Pakistan’s slowness to condemn those openly calling for jihad from there is troubling.

Last month, an Indian TV channel showed video of Syed Salahuddin, head of terrorist outfit Hizb-ul-Mujahideen, exhorting his Kalashnikov-toting followers in Pakistan-administered Kashmir to launch suicide attacks against India. The already besieged Indian government, facing flak in some quarters over its diplomacy toward Pakistan, needless to say wasn’t happy.

Responding to a question on whether the Pakistani government would arrest him, as it has been professing that it would not allow its territory to be used by terrorists to launch attacks on a third country, Pakistani Foreign Office spokesman Abdul Basit said he would rather not respond to the statements of a single ‘gentleman’.

Terrorism expert Ahmed Rashid, in contrast, has said the Pakistani government must arrest Salahuddin for his utterances, which he says contravene the government’s stated official policy. The fact of the matter is Syed Salahuddin is not the only terrorist leader exhorting ‘jihadi attacks’ against India. Hafeez ul Saeed, head of Jamaat-ud-Dawa (a reincarnation of Lashkar-e-Toiba), and various leaders of Jamat-e-Islami have made public utterances calling for jihad against India. There was a similar display of Kalashnikovs in a gathering addressed by the LeT chief in Lahore.

Salahuddin is shown saying in a video screened by Headlines Today of India Today group: ‘Go to India, wage Jihad. You will be fighting in the most inhospitable weather conditions. You will be killed there but your martyrdom will be supreme…The battlefield of Kashmir is no doubt the most difficult of all battlefields. That is why as compared to others, the holy war in Kashmir will bear you the sweetest fruit.’
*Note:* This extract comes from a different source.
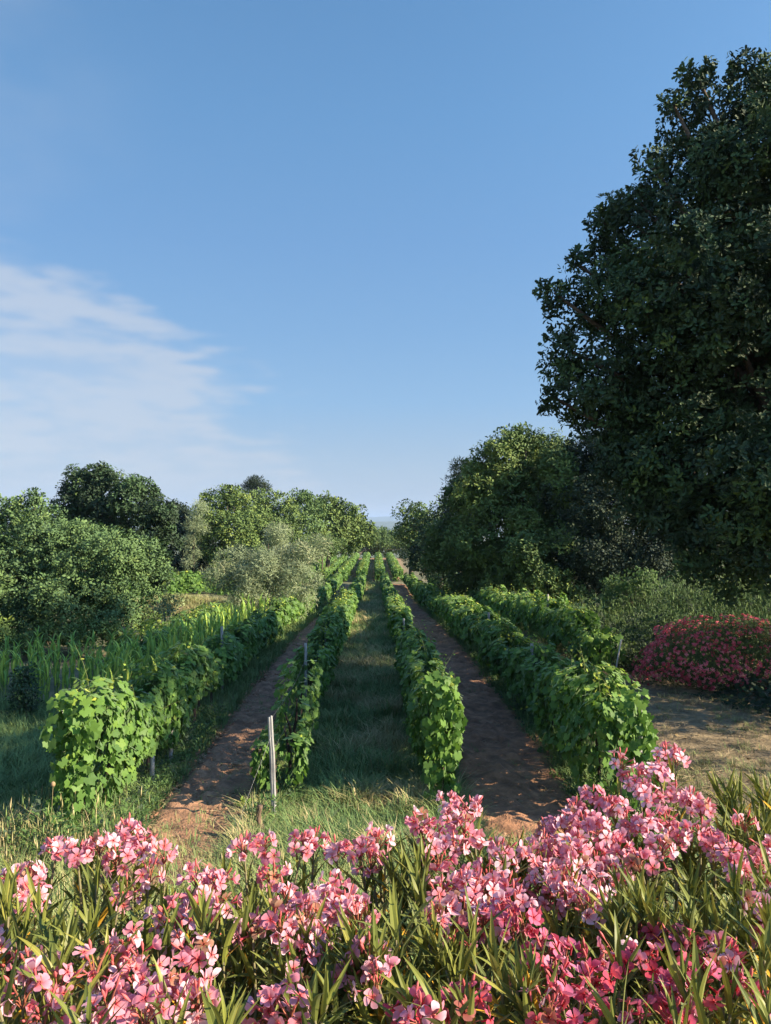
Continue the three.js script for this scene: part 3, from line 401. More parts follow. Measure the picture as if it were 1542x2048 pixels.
// local +z of a tuft is up once placed (normal = up), so stand the shape on +z
const upright = (g) => g.rotateX(Math.PI / 2);
const TUFT = upright(tuft(13, 0.24, 0.09, 0.0042, 0.9, 61)), TALL = upright(tuft(12, 0.5, 0.14, 0.0034, 0.7, 62, 2)), HERB = SPRIG.round;
{
  R = rng(201);
  const g = new Bunch(), dry = new Bunch(), tall = new Bunch();
  const depth = (a, b) => -(a * Math.pow(b / a, R()));                 // more where it is near
  // the mown strip between the two middle rows
  sow(g, 15000, () => { const z = depth(8.6, 78); return [mix(rowX(L2, z) - 0.3, rowX(C0, z) + 0.3, R()), z]; }, (x, z) => { const n = fbm(x * 1.1, z * 1.1, 70, 3); return Math.min(5, Math.floor(R() * 3.4 + 3 * sm(0.44, 0.66, n) + (R() < 0.08 ? 2 : 0))); }, 1, (x, z) => (0.5 + 1.2 * fbm(x * 1.7, z * 1.7, 71, 3)) * Math.pow(Math.max(1, -z / 14), 0.35));
  // under the other rows
  for (const [x0, wd] of [[L1, 0.6], [L2, 0.34], [C0, 0.34], [R1, 0.4]]) sow(g, 2600, () => { const z = depth(9, 60); return [rowX(x0, z) + rr(-wd, wd), z]; }, () => Math.floor(R() * 3.3), 1, (x, z) => Math.pow(Math.max(1, -z / 14), 0.35));
  // meadow at the left
  sow(g, 7500, () => { const z = depth(8.4, 19); return [mix(-13, -4.3, R()), z]; }, () => Math.floor(R() * 3), 1.25);
  // stray tufts on the tilled soil and the track
  sow(g, 800, () => { const z = depth(8.6, 40); return [mix(rowX(L1, z), rowX(L2, z), R()), z]; }, (x, z) => (fbm(x * 1.2, z * 1.2, 81, 3) > 0.55 ? Math.floor(R() * 4) : null), 0.7);
  sow(g, 400, () => { const z = depth(8.6, 40); return [mix(rowX(C0, z), rowX(R1, z), R()), z]; }, (x, z) => (fbm(x * 1.2, z * 1.2, 82, 3) > 0.57 ? Math.floor(R() * 5) : null), 0.6);
  sow(dry, 5200, () => { const z = depth(8.4, 22); return [mix(3.6, 9, R()), z]; }, (x, z) => (fbm(x, z, 83, 3) > 0.36 ? 2 + Math.floor(R() * 4) : null), 0.5);
  // the slope right below the oleanders: dry stalks and green blades
  const tilled = (x, z) => z < -7 && ((x > rowX(L1, z) + 0.7 && x < rowX(L2, z) - 0.45) || (x > rowX(C0, z) + 0.5 && x < rowX(R1, z) - 0.5));
  sow(dry, 7500, () => [mix(-6.5, 6.5, R()), -mix(2.4, 9.4, Math.sqrt(R()))], (x, z) => tilled(x, z) && R() < 0.85 ? null : Math.min(5, Math.floor(R() * 3.2 + 2.4 * fbm(x * 0.9, z * 0.9, 85, 2))), 0.95);
  sow(tall, 600, () => [mix(-6.5, 6.5, R()), -mix(3, 9.2, Math.sqrt(R()))], (x, z) => (fbm(x * 0.8, z * 0.8, 84, 3) > 0.46 ? 3 + Math.floor(R() * 3) : null), 0.75);
  sow(tall, 300, () => [mix(-5.4, -3.2, R()), -mix(8.6, 9.6, R())], () => 1 + Math.floor(R() * 5), 1.0);
  // sun patch in the strip put in as paler tufts, straw bank on the left
  sow(dry, 900, () => [mix(-1.3, 0.2, R()), -mix(18.5, 24.5, R())], () => 2 + Math.floor(R() * 4), 1.3);
  sow(dry, 1400, () => [mix(-17, -8, R()), -mix(43, 51, R())], () => 3 + Math.floor(R() * 2), 1.8);
  sow(dry, 900, () => { const z = -mix(84, 140, R()); return [mix(-9, 2, R()), z]; }, () => 3 + Math.floor(R() * 3), 2);
  // tall grass on the bank, oak shade and lit crest put into blade tones
  sow(tall, 8000, () => [mix(4.8, 19, R()), -mix(20.4, 31, R())], (x, z) => { const e = H(x, z) > 0.5; return e ? Math.floor(R() * 2.4 + (H(x, z) > 1.5 ? 1.2 : 0)) : (R() < 0.5 ? Math.floor(R() * 3) : null); }, 1.15);
  g.instanced('grass', TUFT, grassMat, GR, scene); dry.instanced('dry_grass_and_sun_patch', TUFT, grassMat, GR, scene); tall.instanced('tall_grass', TALL, grassMat, GR, scene);
  // low broad weeds along the foot of the rows and on the bank, ivy at the right edge
  const w = new Bunch(), bank = new Bunch(), WEED = [[0.06, 0.1275, 0.039], [0.0825, 0.1575, 0.045], [0.105, 0.1875, 0.0525], [0.15, 0.2325, 0.06], [0.075, 0.1125, 0.0675]];
  const herb = (n, f, s, hh, w0 = w) => { for (let i = 0; i < n; i++) { const [x, z] = f(), y = hh * R() * R(); w0.push(x, H(x, z) + 0.03 + y, z, rr(-0.5, 0.5), 1, rr(-0.2, 0.8), rr(-1, 1), 0, rr(-1, 1), s * rr(0.6, 1.3), Math.floor(R() * 5)); } };
  herb(900, () => { const z = -mix(9.2, 16, R()); return [rowX(L1, z) + rr(-0.2, 0.6), z]; }, 0.45, 0.3);
  herb(420, () => [rr(-4.3, -3), -rr(8.5, 9.7)], 0.5, 0.65);
  herb(700, () => { const z = -mix(10, 40, R()); return [rowX(R1, z) + rr(-0.5, 0.5), z]; }, 0.6, 0.3);
  herb(500, () => { const z = -mix(9.6, 18, R()); return [rowX(L2, z) + rr(-0.25, 0.25), z]; }, 0.5, 0.35);
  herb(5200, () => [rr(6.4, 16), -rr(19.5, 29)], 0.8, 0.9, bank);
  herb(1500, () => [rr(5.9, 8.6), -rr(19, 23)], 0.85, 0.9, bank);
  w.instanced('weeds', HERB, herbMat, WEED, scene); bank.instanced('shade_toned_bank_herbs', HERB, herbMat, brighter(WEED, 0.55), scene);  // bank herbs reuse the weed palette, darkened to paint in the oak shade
  const ivy = new Bunch(); for (let i = 0; i < 2600; i++) { const z = -rr(12.6, 16.8), x = rr(6.75 + (16 + z) * 0.35, 11), e = sm(6.6, 7.6, x + (z + 15) * 0.2); ivy.push(x, H(x, z) + 0.03 + 0.5 * e * R(), z, rr(-0.6, 0.4), 0.9, rr(-0.1, 0.9), rr(-1, 1), -0.3, rr(-1, 1), rr(0.05, 0.085), Math.floor(R() * 3)); }
  ivy.instanced('ivy', LEAF, vineMat, GREEN.oak, scene);
  // clods and bits of straw on the tilled soil
  const clod = geom([0, 0.8, 0, 0.9, 0.1, 0.2, 0.1, 0, 0.95, -0.9, 0.05, 0.1, -0.1, 0.1, -0.85, 0, -0.4, 0], [0, 2, 1, 0, 3, 2, 0, 4, 3, 0, 1, 4, 5, 1, 2, 5, 2, 3, 5, 3, 4, 5, 4, 1]), cb = new Bunch(), CL = [[0.2387, 0.1174, 0.0689], [0.2983, 0.1519, 0.0875], [0.179, 0.0911, 0.0557], [0.373, 0.2072, 0.126]];
  for (const [a, b, n] of [[L1 + 0.5, L2 - 0.3, 9000], [C0 + 0.35, R1 - 0.45, 11000]]) for (let i = 0; i < n; i++) { const z = depth(8.8, 40), x = rowX(mix(a, b, R()), z); cb.push(x, H(x, z) + 0.035, z, rr(-1, 1), rr(0, 1), rr(-1, 1), rr(-1, 1), rr(-1, 1), rr(-1, 1), (0.012 + 0.05 * Math.pow(R(), 3)) * Math.pow(Math.max(1, -z / 14), 0.4), Math.floor(R() * 4)); }
  cb.instanced('dirt_clods', clod, plain(1, 1, 1, 0.98), CL, scene);
  const straw = geom([-0.5, 0, 0.026, -0.5, 0, -0.026, 0, 0.05, 0.026, 0, 0.05, -0.026, 0.5, 0, 0], [0, 2, 1, 2, 3, 1, 2, 4, 3]), sb = new Bunch();
  const bits = (n, f) => { for (let i = 0; i < n; i++) { const [x, z] = f(); sb.push(x, H(x, z) + 0.05 + 0.01 * R(), z, rr(-1, 1), rr(-0.4, 0.4), rr(-1, 1), rr(-0.3, 0.3), 1, rr(-0.3, 0.3), rr(0.06, 0.22), Math.floor(R() * 3)); } };
  bits(7500, () => { const z = depth(8.8, 26); return [rowX(mix(L1 + 0.4, L2 - 0.25, R()), z), z]; });
  bits(3200, () => { const z = depth(8.8, 26); return [rowX(mix(C0 + 0.35, R1 - 0.4, R()), z), z]; });
  bits(3800, () => { const z = depth(9, 20); return [mix(3.7, 8.4, R()), z]; });
  const fl = new Bunch(); for (let i = 0; i < 900; i++) { const z = depth(9, 24), x = R() < 0.6 ? mix(3.8, 8.6, R()) : rowX(mix(L1 + 0.4, R1 - 0.3, R()), z); fl.push(x, H(x, z) + 0.05, z, rr(-0.5, 0.5), 1, rr(-0.5, 0.5), rr(-1, 1), 0, rr(-1, 1), rr(0.025, 0.05), Math.floor(R() * 3)); }
  fl.instanced('fallen_leaves', LEAF, plain(1, 1, 1, 0.9, { side: THREE.DoubleSide }), [[0.2, 0.13, 0.06], [0.28, 0.2, 0.09], [0.14, 0.085, 0.045]], scene);
  sb.instanced('straw_litter', straw, plain(1, 1, 1, 0.9), [[0.27, 0.2, 0.115], [0.2, 0.14, 0.08], [0.34, 0.27, 0.16]], scene);
}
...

The video appears recent, and New Delhi’s Pakistan-watchers worry that public displays of Kalashnikovs in gatherings addressed by terrorist leaders is reminiscent of pre-2001 days when terrorist groups, like the LeT, Jaish-e-Mohammed, Lashkar-e-Jhangvi, Sipah-e-Sahaba, openly paraded in jeeps firing their Kalashnikovs into air.

The view by many here is that an official spokesman referring to militants as ‘gentlemen’ and failing to address open calls for terrorist attacks from Pakistani territory demonstrates utter indifference to commitments given to international community.